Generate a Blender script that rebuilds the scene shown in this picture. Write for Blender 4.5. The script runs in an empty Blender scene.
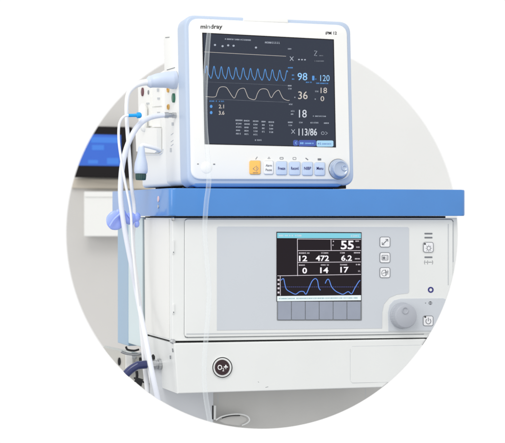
import bpy, bmesh, math, random
from mathutils import Vector, Matrix
random.seed(7)
scene = bpy.context.scene
COL = scene.collection
rad = math.radians

# ------------------------------------------------------------------ camera
FPX = 1604.0; CX = 252.5; HZ = 215.0; IW = 505.0; IH = 443.0
YAW = rad(18.7); DIST = 3.2; EYE = 1.10
VD = Vector((math.sin(YAW), math.cos(YAW), 0))      # view direction
VR = Vector((math.cos(YAW), -math.sin(YAW), 0))     # to the right of the view
VU = Vector((0, 0, 1))
CAM = Vector((0, 0, EYE)) - VD * DIST
cd = bpy.data.cameras.new('camera'); cam = bpy.data.objects.new('camera', cd); COL.objects.link(cam)
cam.matrix_world = Matrix.Translation(CAM) @ Matrix((VR, VU, -VD)).transposed().to_4x4()
cd.sensor_fit = 'HORIZONTAL'; cd.sensor_width = 36; cd.lens = 36 * FPX / IW
cd.shift_y = -(IH / 2 - HZ) / IW
cd.clip_end = 100
cd.dof.use_dof = True; cd.dof.focus_distance = 3.22; cd.dof.aperture_fstop = 9
scene.camera = cam

def ray(px, py):
    return (VD + VR * ((px - CX) / FPX) + VU * ((HZ - py) / FPX))

class Frame:
    """a thing's own frame; measures of the thing are read off its front or side plane"""
    def __init__(s, m): s.m = m; s.i = m.inverted()
    def front(s, px, py, y=0.0):
        o = s.i @ CAM; d = s.i.to_3x3() @ ray(px, py); t = (y - o.y) / d.y
        return o + d * t
    def side(s, px, py, x=0.0):
        o = s.i @ CAM; d = s.i.to_3x3() @ ray(px, py); t = (x - o.x) / d.x
        return o + d * t

# the display piece is cut round: outline of wall panel and cabinet (centre, radius)
RC = (262.0, 232.9); RR = 195.7
def circ(n=360):
    return [(RC[0] + RR * math.cos(2 * math.pi * k / n), RC[1] + RR * math.sin(2 * math.pi * k / n)) for k in range(n)]
def trim(poly):
    """outline trimmed where the piece ends on the round edge"""
    out = list(poly); C = circ()
    for k in range(len(C)):
        a = C[k]; b = C[(k + 1) % len(C)]
        def ins(p): return (b[0]-a[0])*(p[1]-a[1]) - (b[1]-a[1])*(p[0]-a[0]) >= -1e-9
        new = []
        for i in range(len(out)):
            p = out[i]; q = out[(i + 1) % len(out)]
            ip, iq = ins(p), ins(q)
            if ip: new.append(p)
            if ip != iq:
                den = (b[0]-a[0])*(q[1]-p[1]) - (b[1]-a[1])*(q[0]-p[0])
                t = -((b[0]-a[0])*(p[1]-a[1]) - (b[1]-a[1])*(p[0]-a[0])) / den
                new.append((p[0] + (q[0]-p[0])*t, p[1] + (q[1]-p[1])*t))
        out = new
        if not out: return []
    res = []
    for p in out:
        if not res or math.hypot(p[0]-res[-1][0], p[1]-res[-1][1]) > 0.02: res.append(p)
    return res

# ------------------------------------------------------------------ materials
def srgb(r, g, b):
    f = lambda c: (c/255/12.92) if c/255 <= .04045 else ((c/255+.055)/1.055)**2.4
    return (f(r), f(g), f(b), 1)
def mat(name, col, rough=.45, metal=0, spec=.5, bump=0, bscale=400, var=0, vscale=6, coat=0, trans=0, alpha=1, emit=None, es=1, ior=1.45):
    m = bpy.data.materials.new(name); m.use_nodes = True; nt = m.node_tree; b = nt.nodes['Principled BSDF']
    b.inputs['Base Color'].default_value = col; b.inputs['Roughness'].default_value = rough
    b.inputs['Metallic'].default_value = metal; b.inputs['Specular IOR Level'].default_value = spec
    b.inputs['Coat Weight'].default_value = coat; b.inputs['Coat Roughness'].default_value = .08
    b.inputs['Transmission Weight'].default_value = trans; b.inputs['Alpha'].default_value = alpha
    b.inputs['IOR'].default_value = ior
    tc = nt.nodes.new('ShaderNodeTexCoord')
    if var:
        n = nt.nodes.new('ShaderNodeTexNoise'); n.inputs['Scale'].default_value = vscale; n.inputs['Detail'].default_value = 6
        nt.links.new(tc.outputs['Object'], n.inputs['Vector'])
        r = nt.nodes.new('ShaderNodeValToRGB')
        lo = [c * (1 - var) for c in col[:3]] + [1]; hi = [min(1, c * (1 + var * .6)) for c in col[:3]] + [1]
        r.color_ramp.elements[0].color = lo; r.color_ramp.elements[1].color = hi
        r.color_ramp.elements[0].position = .3; r.color_ramp.elements[1].position = .7
        nt.links.new(n.outputs['Fac'], r.inputs['Fac']); nt.links.new(r.outputs['Color'], b.inputs['Base Color'])
        mr = nt.nodes.new('ShaderNodeMapRange'); mr.inputs['To Min'].default_value = rough * .8; mr.inputs['To Max'].default_value = min(1, rough * 1.25)
        nt.links.new(n.outputs['Fac'], mr.inputs['Value']); nt.links.new(mr.outputs['Result'], b.inputs['Roughness'])
    if bump:
        n2 = nt.nodes.new('ShaderNodeTexNoise'); n2.inputs['Scale'].default_value = bscale; n2.inputs['Detail'].default_value = 3
        nt.links.new(tc.outputs['Object'], n2.inputs['Vector'])
        bp = nt.nodes.new('ShaderNodeBump'); bp.inputs['Strength'].default_value = bump; bp.inputs['Distance'].default_value = .0006
        nt.links.new(n2.outputs['Fac'], bp.inputs['Height']); nt.links.new(bp.outputs['Normal'], b.inputs['Normal'])
    if emit:
        b.inputs['Emission Color'].default_value = emit; b.inputs['Emission Strength'].default_value = es
    return m
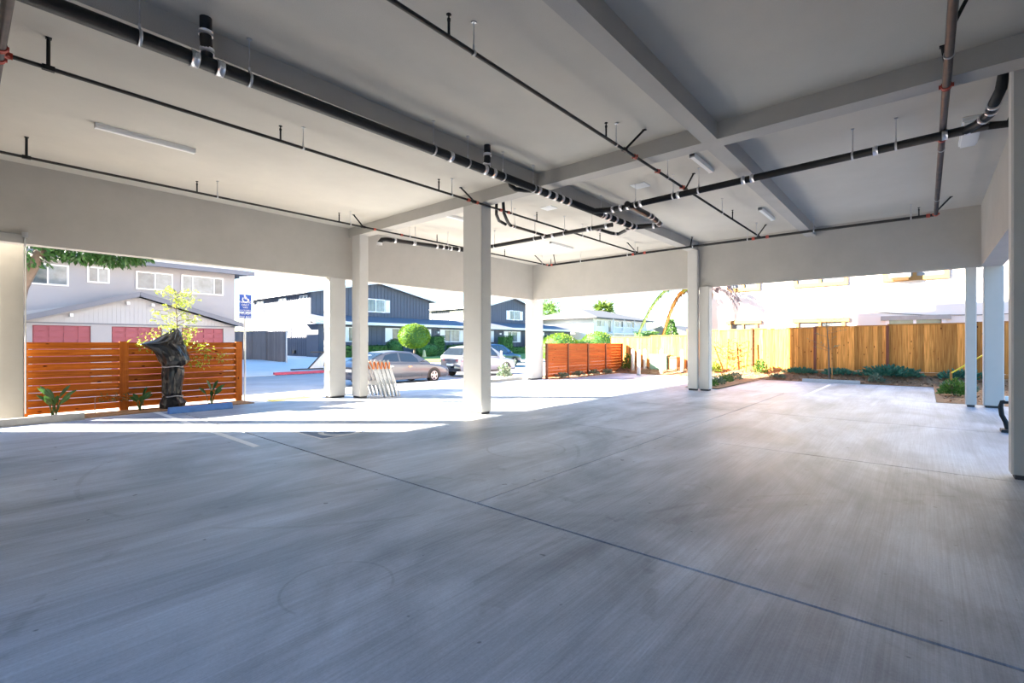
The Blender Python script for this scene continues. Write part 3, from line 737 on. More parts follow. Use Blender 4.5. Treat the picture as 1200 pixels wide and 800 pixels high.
# accessible parking sign
t = thing('parking_sign', (4.87, 13.22, 0), 'blue accessible parking sign on a steel post at the fence end', 'sign')
MB().tube([(4.87, 13.22, 0), (4.87, 13.22, 2.93)], .024, 10).lathe([(.03, 2.93), (.03, 2.96), (.012, 2.98)], 4.87, 13.22, 10).build('post', M['steel'], t)
def sign_plate(z0, z1, lines, sym):
    m = MB(); r = .02; x0, x1 = 4.87-.152, 4.87+.152
    pts = []
    for cx, cz, a0 in ((x1-r, z0+r, -90), (x1-r, z1-r, 0), (x0+r, z1-r, 90), (x0+r, z0+r, 180)):
        for k in range(4): a = math.radians(a0+30*k); pts.append((cx+r*math.cos(a), cz+r*math.sin(a)))
    m.prism(pts, 'y', 13.188, 13.193)
    o = m.build('sign_panel', M['sign_blue'], t)
    b = MB(); e = .006
    for a0, a1, b0, b1 in ((x0+.008, x1-.008, z0+.008, z0+.012), (x0+.008, x1-.008, z1-.012, z1-.008), (x0+.008, x0+.012, z0+.008, z1-.008), (x1-.012, x1-.008, z0+.008, z1-.008)):
        b.box(a0, a1, 13.1865, 13.189, b0, b1)
    b.build('border', M['white_paint'], o)
    for txt, zc, size in lines:
        cu = bpy.data.curves.new('lettering', 'FONT'); cu.body = txt; cu.size = size; cu.align_x = 'CENTER'; cu.align_y = 'CENTER'; cu.extrude = .0008
        ob = bpy.data.objects.new('lettering_tmp', cu); COL.objects.link(ob)
        dg = bpy.context.evaluated_depsgraph_get(); me = bpy.data.meshes.new_from_object(ob.evaluated_get(dg))
        bpy.data.objects.remove(ob)
        me.transform(Matrix.Translation((0, 13.1872-13.22, zc)) @ Matrix.Rotation(PI/2, 4, 'X'))
        l = bpy.data.objects.new('lettering', me); COL.objects.link(l); me.materials.append(M['white_paint'])
        l.parent = o
    if sym:
        w = MB(); oy = 13.187
        def sg(pts, wd, s, ox, oz):
            for (a, b_), (c, d) in zip(pts[:-1], pts[1:]):
                w.bar((ox+a*s, oy, oz+b_*s), (ox+c*s, oy, oz+d*s), .002, wd*s, (0,0,1)) if abs(d-b_) < abs(c-a) else w.bar((ox+a*s, oy, oz+b_*s), (ox+c*s, oy, oz+d*s), wd*s, .002, (0,1,0))
        for c in CHAIR: sg(c, .085, .26, 4.87, z1-.10)
        w.prism([(4.87-.015+.02*math.cos(k*PI/5), z1-.028+.02*math.sin(k*PI/5)) for k in range(10)], 'y', 13.186, 13.188)
        w.build('wheelchair_symbol', M['white_paint'], o)
sign_plate(2.29, 2.75, [('PARKING', 2.545, .072), ('ONLY', 2.475, .066), ('VAN', 2.41, .060), ('ACCESSIBLE', 2.335, .049)], True)
sign_plate(2.135, 2.28, [('MINIMUM', 2.245, .056), ('FINE $250', 2.175, .060)], False)

# yellow tactile mat
t = thing('tactile_mat', (6.0, 12.95, 0), 'pale yellow tactile paving mat beside the sunlit street column', 'mat')
MB().box(5.35, 6.45, 12.72, 13.3, -.003, .006).build('base', M['yellow'], t)
m = MB()
for i in range(18):
    for j in range(9): m.lathe([(.018, .006), (.012, .012)], 5.4+i*.06, 12.77+j*.06, 6)
m.build('domes', M['yellow'], t, kind='stuff')

# black plastic bags over a pedestal
def crumple(prof, cx, cy, n, amp, lobes, seed, lean=(0,0)):
    rr = random.Random(seed); m = MB(); o = []
    ph = [rr.uniform(0, 6.28) for _ in range(6)]
    for i, (r, z, sx_, ox) in enumerate(prof):
        for k in range(n):
            th = 2*PI*k/n
            q = 1+amp*(.5*math.sin(lobes*th+ph[0]+z*5)+.35*math.sin((lobes+4)*th+ph[1]-z*9)+rr.uniform(-.35, .35))
            o.append((cx+ox+r*sx_*q*math.cos(th), cy+r*q*math.sin(th), z+rr.uniform(-.012, .012)))
    fs = []
    for i in range(len(prof)-1):
        for k in range(n):
            a = i*n+k; b = i*n+(k+1)%n
            if (i+k) % 2: fs += [(a, b, b+n), (a, b+n, a+n)]
            else: fs += [(a, b, a+n), (b, b+n, a+n)]
    fs.append(list(range(n))[::-1]); fs.append([(len(prof)-1)*n+k for k in range(n)])
    return m.add(o, fs)
bx, by = 3.27, 13.12
t = thing('bagged_pedestal', (bx, by, 0), 'black plastic bags tied over a post-like pedestal before the slat fence', 'bagged pedestal')
crumple([(.17, .0, 1, 0), (.22, .05, 1.1, 0), (.235, .13, 1.1, .02), (.20, .22, 1.05, .0), (.175, .30, 1, .01)], bx, by, 22, .16, 5, 3).build('foot_bag', M['bag'], t)
crumple([(.17, .27, 1, .01), (.19, .36, 1, .0), (.195, .5, 1, .01), (.205, .62, 1, .02), (.21, .75, 1, .02), (.205, .88, 1, .03), (.185, .97, 1, .02)], bx, by, 26, .10, 6, 5).build('lower_bag', M['bag'], t)
crumple([(.185, .96, 1, .02), (.22, 1.02, 1.1, .05), (.25, 1.10, 1.15, .06), (.255, 1.2, 1.15, .03), (.24, 1.32, 1.3, -.03), (.225, 1.42, 1.7, -.12), (.20, 1.48, 2.0, -.18), (.175, 1.56, 1.55, -.06), (.14, 1.66, 1.35, .0), (.09, 1.75, 1.3, .05), (.035, 1.83, 1.3, .08)], bx, by, 30, .12, 5, 8).build('hood_bag', M['bag'], t)
m = MB()
for z, r in ((.965, .195), (.29, .19)):
    m.tube([(bx+.02+r*math.cos(a), by+r*math.sin(a), z+.01*math.sin(3*a)) for a in [2*PI*k/20 for k in range(21)]], .014, 6)
m.build('tape', M['bag_tape'], t)

# folded barricades leaning at the street column
def barricade(label, x, y, i):
    t = thing('folding_barricade', (x, y, 0), label, 'barricade', 'folding barricades leaning at the street column')
    lean = .33; H = 1.02; W = .62
    P = lambda u, h, d=0: (x + u*.0 + (1-h/H)*lean + d, y + u, h)
    for u in (0, W):
        for d, nm in ((0, 'leg'), (.045, 'rear_leg')):
            MB().bar(P(u, .0, d + (.05 if nm == 'rear_leg' else 0)), P(u, H, d*.4), .045, .02, (0, 1, 0)).build('leg', M['galv'], t)
    for h0, h1, kind in ((.78, .98, 'top'), (.33, .45, 'low')):
        a = Vector(P(0, h0, -.014)); b = Vector(P(0, h1, -.014))
        N_ = 6
        o = MB().add([P(-.04, h0, -.02), P(W+.04, h0, -.02), P(W+.04, h1, -.02), P(-.04, h1, -.02), P(-.04, h0, -.004), P(W+.04, h0, -.004), P(W+.04, h1, -.004), P(-.04, h1, -.004)],
                     [(0,1,2,3), (7,6,5,4), (0,4,5,1), (1,5,6,2), (2,6,7,3), (3,7,4,0)]).build('board', M['ply'], t)
        if kind == 'top':
            m = MB()
            for s in (-1, 1):
                for k in range(4):
                    u0 = -.04+k*.18; e = -.0215 if s < 0 else -.0025
                    m.add([P(u0, h0, e), P(min(u0+.09, W+.04), h0, e), P(min(u0+.17, W+.04), h1, e), P(min(u0+.08, W+.04), h1, e)], [(0,1,2,3)])
            m.box(x+(1-.88/H)*lean-.03, x+(1-.88/H)*lean+.01, y-.046, y-.041, .79, .97)
            m.build('reflective_stripe', M['orange'], o)
for i, lab in enumerate(('folding barricade nearest the street column, innermost of the leaning stack', 'second leaning barricade out from the street column', 'third leaning barricade, middle of the stack', 'fourth leaning barricade, next to the outermost one', 'outermost leaning barricade of the stack, farthest from the column')):
    barricade(lab, 7.475+i*.105, 11.50-.03*i, i)

# ================================================================ BOLLARDS, CABINETS at the back
for lab, x, y in (('white steel bollard standing left of the pale green cabinet, second from the left', 20.9, 10.15), ('leftmost white bollard near the end of the red slat fence', 22.25, 11.13), ('white bollard behind, between the green cabinet and the left pair', 23.0-.45, 10.62), ('white bollard in front of the pale green cabinet', 22.05, 9.55), ('rightmost white bollard beside the grooved column', 22.4, 8.68)):
    t = thing('bollard', (x, y, 0), lab, 'bollard', 'white bollards around the utility cabinets')
    MB().lathe([(.085, -.05), (.085, 1.12), (.075, 1.17), (.045, 1.20), (.01, 1.21)], x, y, 14).build('tube', M['bollard'], t)
    MB().lathe([(.12, -.05), (.115, .05), (.088, .06)], x, y, 12).build('footing', M['kerb_grey'], t)
t = thing('transformer_cabinet', (22.7, 9.85, .1), 'pale green utility transformer cabinet behind the white bollards', 'cabinet')
MB().box(22.5, 22.94, 9.5, 10.35, .16, .88).prism([(22.46, .88), (22.96, .88), (22.92, .95), (22.52, .95)], 'y', 9.46, 10.39).build('body', M['transformer'], t)
MB().box(22.42, 22.98, 9.40, 10.45, -.05, .16).build('pad', M['kerb_grey'], t)
MB().box(22.488, 22.5, 9.53, 9.91, .2, .85).build('door', M['transformer'], t)
MB().box(22.488, 22.5, 9.94, 10.32, .2, .85).build('door', M['transformer'], t)
MB().box(22.47, 22.49, 9.88, 9.90, .45, .6).build('handle', M['grey_metal'], t)
t = thing('utility_box', (22.7, 9.2, .1), 'tan brown utility box right of the pale green cabinet', 'box')
MB().box(22.6, 22.93, 9.0, 9.44, .18, .80).build('body', M['tan_box'], t)
MB().prism([(22.56, .80), (22.96, .80), (22.93, .84), (22.6, .86)], 'y', 8.97, 9.46).build('lid', M['tan_box'], t)
for lab, y in (('small tan stub beside the utility box', 8.93), ('small tan stub nearest the grooved column', 8.45)):
    tag(MB().cbox(22.55, 22.7, y-.08, y+.08, .0, .36, .02).build('stub_post', M['tan_box']), lab, 'stub post')
# white rigid posts at the driveway mouth
t = thing('marker_post', (15.9, 14.3, 0), 'slim white marker post in front of the silver car', 'post')
MB().tube([(15.9, 14.3, -.1), (15.9, 14.3, 1.10)], .04, 10).lathe([(.05, 1.1), (.05, 1.14), (.02, 1.16)], 15.9, 14.3, 10).build('pole', M['rough_white'], t)
# hose and pipe stub at the right edge behind the near column
t = thing('standpipe', (14.3, -1.22, 0), 'black bent hose on a white pipe stub at the right edge', 'standpipe')
hx, hy = 11.6, -1.0
t.location = (hx, hy, 0)
MB().tube([(hx, hy-.1, .52), (hx, hy+.015, .50), (hx, hy+.03, .42), (hx, hy+.015, .28), (hx, hy-.03, .17), (hx, hy-.06, .02)], .035, 10).build('hose', M['rubber'], t)
MB().tube([(hx, hy-.4, .56), (hx, hy-.02, .56)], .05, 10).build('pipe', M['rough_white'], t)
MB().box(hx-.12, hx+.12, hy-.3, hy+.03, 0, .05).build('foot', M['trim_black'], t)
t = thing('yellow_strap', (20.5, -1.0, 1.0), 'taut yellow tie strap behind the wide blue column', 'strap')
MB().tube([(20.6, -.62, .55), (19.6, -1.62, 1.42)], .022, 6).build('strap', M['yellow_rope'], t)
MB().box(20.57, 20.63, -.65, -.59, -.1, .6).build('stake', M['rail_wood'], t)

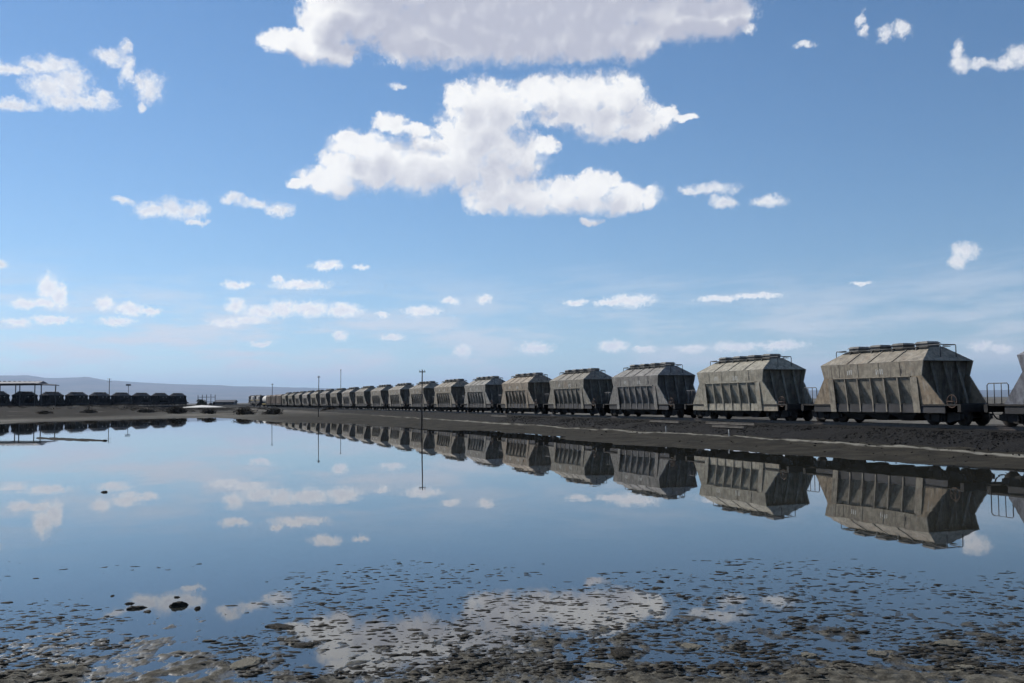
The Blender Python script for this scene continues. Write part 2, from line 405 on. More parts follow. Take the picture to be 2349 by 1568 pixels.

* * * * * * * * *

**Directive**:
Include the first line of the records, the line containing "rad = math.radians", and every line between them, repeated exactly. Skip the pictures.

**Task result**:
Generate a Blender script that rebuilds the scene shown in this picture. Write for Blender 4.5. The script runs in an empty Blender scene.
import bpy, bmesh, math, random
from mathutils import Vector, Matrix
random.seed(7)
scene = bpy.context.scene
COL = scene.collection
rad = math.radians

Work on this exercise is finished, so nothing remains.